Our world cultures collections forge cross-cultural links across themes such as music and masquerade, ceramics, costume and textiles, and figure sculpture. Asian and African material is particularly rich as is North American beadwork, European folk items, and the traditional arts of Oceania.

Within the World Cultures collections there is a fantastic range of Chinese, Japanese and Indian costume and artefacts. Chinese ceramics and religious sculpture are on show in the Oriental Gallery at Lotherton Hall.  The World View gallery at Leeds City Museum is a changing exhibition space that shows off the best of our various world cultures collections, starting with the African collections and switching to look at Asia in 2014.

Leeds has over 12,000 items in its World Cultures collections, making it the largest centre for this collection focus in Yorkshire. Asia is best represented, particularly China and India, then Africa, followed by the Americas, Oceania and lastly Europe outside the UK. Star items include Chinese dragon robes, Japanese armour, a full-size Indian door and cart, Javanese shadow puppets, Tibetan skull cups, African masks and sculpture, a Marquesan club, early Woodlands moccasins, and Moche and Nazca pottery from Peru. There is a large handling collection of Plains American material bequeathed by friends of a local enthusiast and a good selection of masks, puppets and musical instruments world-wide.
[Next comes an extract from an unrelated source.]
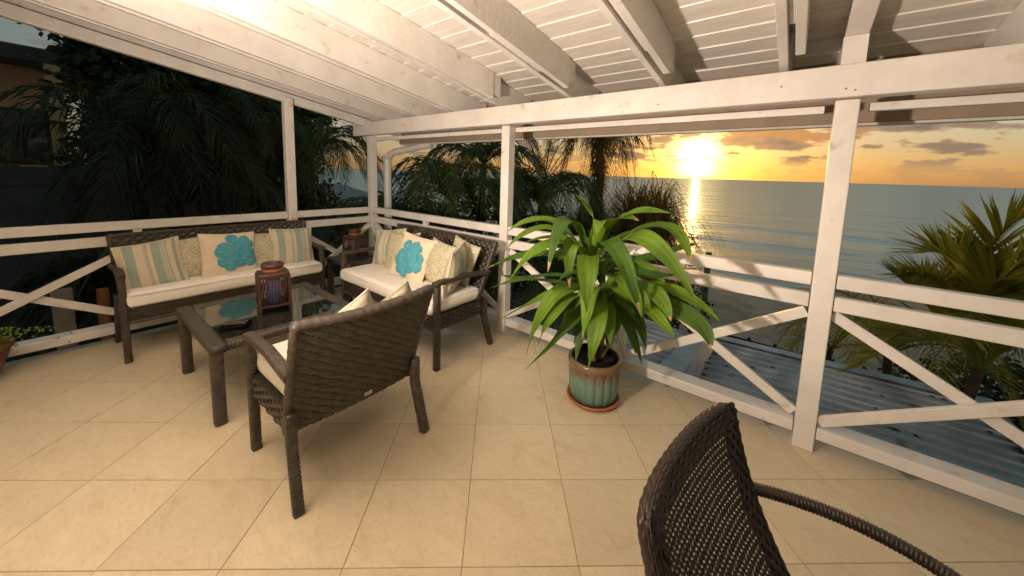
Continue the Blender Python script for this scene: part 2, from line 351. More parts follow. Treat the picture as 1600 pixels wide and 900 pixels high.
def glass_mat():
    m = bpy.data.materials.new('table_glass'); m.use_nodes = True
    N, L = nodes(m.node_tree)
    o = N.new('ShaderNodeOutputMaterial'); b = N.new('ShaderNodeBsdfPrincipled')
    b.inputs['Base Color'].default_value = (0.8, 0.86, 0.84, 1); b.inputs['Roughness'].default_value = 0.02; b.inputs['Transmission Weight'].default_value = 1.0; b.inputs['IOR'].default_value = 1.52
    L.new(b.outputs[0], o.inputs[0]); return m


M['glass'] = glass_mat()


def sea_mat():
    m = bpy.data.materials.new('sea_water'); m.use_nodes = True
    N, L = nodes(m.node_tree)
    o = N.new('ShaderNodeOutputMaterial'); b = N.new('ShaderNodeBsdfPrincipled')
    N.remove(b)
    df = N.new('ShaderNodeBsdfDiffuse'); df.inputs[0].default_value = (0.15, 0.245, 0.30, 1)
    gl = N.new('ShaderNodeBsdfGlossy'); gl.inputs['Roughness'].default_value = 0.24; gl.inputs[0].default_value = (0.82, 0.95, 1.0, 1)
    fr = N.new('ShaderNodeFresnel'); fr.inputs[0].default_value = 1.9
    mn = N.new('ShaderNodeMath'); mn.operation = 'MINIMUM'; mn.inputs[1].default_value = 0.52; L.new(fr.outputs[0], mn.inputs[0])
    ms = N.new('ShaderNodeMixShader'); L.new(mn.outputs[0], ms.inputs[0]); L.new(df.outputs[0], ms.inputs[1]); L.new(gl.outputs[0], ms.inputs[2])
    tc = N.new('ShaderNodeTexCoord')
    prev = None
    for sx, sy, s, d, dist in ((0.45, 1.0, 0.06, 5, 1.1), (0.34, 1.0, 0.30, 6, 0.50), (0.40, 1.0, 2.2, 3, 0.06)):
        mp = N.new('ShaderNodeMapping'); mp.inputs['Scale'].default_value = (sx, sy, 1); mp.inputs['Rotation'].default_value = (0, 0, -0.35); L.new(tc.outputs['Object'], mp.inputs[0])
        n = N.new('ShaderNodeTexNoise'); n.inputs['Scale'].default_value = s; n.inputs['Detail'].default_value = d; n.inputs['Distortion'].default_value = 0.9; L.new(mp.outputs[0], n.inputs['Vector'])
        bp = N.new('ShaderNodeBump'); bp.inputs['Strength'].default_value = 1.0; bp.inputs['Distance'].default_value = dist; 
        if s < 1:
            n5 = N.new('ShaderNodeTexNoise'); n5.inputs['Scale'].default_value = s * 0.35; n5.inputs['Detail'].default_value = 2; L.new(mp.outputs[0], n5.inputs['Vector'])
            r5 = N.new('ShaderNodeMapRange'); r5.inputs[1].default_value = 0.38; r5.inputs[2].default_value = 0.66; r5.inputs[3].default_value = 0.15; r5.inputs[4].default_value = 1.6; L.new(n5.outputs['Fac'], r5.inputs[0])
            mu = N.new('ShaderNodeMath'); mu.operation = 'MULTIPLY'; L.new(n.outputs['Fac'], mu.inputs[0]); L.new(r5.outputs[0], mu.inputs[1]); L.new(mu.outputs[0], bp.inputs['Height'])
        else: L.new(n.outputs['Fac'], bp.inputs['Height'])
        if prev: L.new(prev, bp.inputs['Normal'])
        prev = bp.outputs[0]
    L.new(prev, df.inputs['Normal']); L.new(prev, gl.inputs['Normal']); L.new(ms.outputs[0], o.inputs[0]); return m


M['sea'] = sea_mat()


# ------------------------------------------------------------------ helpers
class MB:
    def __init__(s): s.v = []; s.f = []; s.uv = {}

    def quadgrid(s, rows, closed=False, uvs=None):
        b = len(s.v); n = len(rows[0])
        for r in rows: s.v.extend(tuple(p) for p in r)
        for i in range(len(rows) - 1):
            for j in range(n if closed else n - 1):
                k = (j + 1) % n
                s.f.append((b + i * n + j, b + i * n + k, b + (i + 1) * n + k, b + (i + 1) * n + j))
        return b

    def box(s, lo, hi, mtx=None):
        b = len(s.v)
        for z in (lo[2], hi[2]):
            for x, y in ((lo[0], lo[1]), (hi[0], lo[1]), (hi[0], hi[1]), (lo[0], hi[1])):
                p = Vector((x, y, z)); s.v.append(tuple(mtx @ p) if mtx else tuple(p))
        for f in ((3, 2, 1, 0), (4, 5, 6, 7), (0, 1, 5, 4), (1, 2, 6, 5), (2, 3, 7, 6), (3, 0, 4, 7)): s.f.append(tuple(b + i for i in f))
        return s

    def bar(s, a, c, w, h, up=(0, 0, 1)):
        """a box from a to c, w wide and h high about the line"""
        a, c = Vector(a), Vector(c); d = (c - a); l = d.length; d.normalize()
        side = d.cross(Vector(up)); side.normalize(); u = side.cross(d)
        m = Matrix((d, side, u)).transposed().to_4x4(); m.translation = a
        return s.box((0, -w / 2, -h / 2), (l, w / 2, h / 2), m)

    def tube(s, pts, rad, n=8, caps=True, sq=0.0, up=(0, 0, 1)):
        pts = [Vector(p) for p in pts]
        rads = rad if isinstance(rad, (list, tuple)) and not isinstance(rad[0], (list, tuple)) else rad
        rows = []; U = None
        for i, p in enumerate(pts):
            d = (pts[min(i + 1, len(pts) - 1)] - pts[max(i - 1, 0)]); d.normalize()
            if U is None:
                U = Vector(up); U = U - d * U.dot(d)
                if U.length < 1e-3: U = Vector((1, 0, 0)) - d * d.x
            else: U = U - d * U.dot(d)
            U.normalize(); S = d.cross(U)
            r = rads[i] if isinstance(rads, (list, tuple)) else rads
            rx, ry = r if isinstance(r, (list, tuple)) else (r, r)
            row = []
            for k in range(n):
                t = 2 * math.pi * (k + 0.5) / n; c_, s_ = math.cos(t), math.sin(t)
                if sq:
                    q = max(abs(c_), abs(s_)); f = 1 + (1 / q - 1) * sq; c_, s_ = c_ * f, s_ * f
                row.append(p + S * (rx * c_) + U * (ry * s_))
            rows.append(row)
        b = s.quadgrid(rows, True)
        if caps:
            s.f.append(tuple(b + n - 1 - k for k in range(n))); e = b + (len(rows) - 1) * n
            s.f.append(tuple(e + k for k in range(n)))
        return s

    def lathe(s, prof, n=32, c=(0, 0), flute=None):
        rows = []
        for r, z in prof:
            row = []
            for k in range(n):
                t = 2 * math.pi * k / n
                rr = r * (flute(t, z) if flute else 1)
                row.append((c[0] + rr * math.cos(t), c[1] + rr * math.sin(t), z))
            rows.append(row)
        s.quadgrid(rows, True); return s

    def mesh(s, name, smooth=True):
        me = bpy.data.meshes.new(name); me.from_pydata(s.v, [], s.f); me.update()
        if s.uv:
            ul = me.uv_layers.new(name='UVMap')
            for lp in me.loops: ul.data[lp.index].uv = s.uv.get(lp.vertex_index, (0.5, 0.5))
        if smooth:
            for p in me.polygons: p.use_smooth = True
        return me

    def build(s, name, m, parent=None, smooth=False, bevel=0.0):
        o = bpy.data.objects.new(name, s.mesh(name, smooth)); col.objects.link(o)
        o.data.materials.append(M[m] if isinstance(m, str) else m)
        if parent: o.parent = parent
        if bevel:
            b = o.modifiers.new('bevel', 'BEVEL'); b.width = bevel; b.segments = 2; b.limit_method = 'ANGLE'; b.angle_limit = R(40)
        return o


def tag(o, label=None, cat=None, group=None, kind=None):
    for k, v in (('label', label), ('category', cat), ('group', group), ('kind', kind)):
        if v: o[k] = v
    return o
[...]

During the last 60 years the collection has been enhanced with substantial loans from the University of Leeds and Rotherham, and the ‘rescue’ of world collections from other English local authorities, with major transfers from Worthing and Hampshire. Now our focus has re-centred on representing the world links of residents of Leeds and Yorkshire, including the links that newer communities have with their countries of origin through our community history programme. The World collections are seen as important in forging cross-cultural links across a whole range of disciplines through such elements as music and masquerade, ceramics, costume and textiles and figure sculpture. There are many overlaps with Decorative Arts, Archaeology and the Social History collections.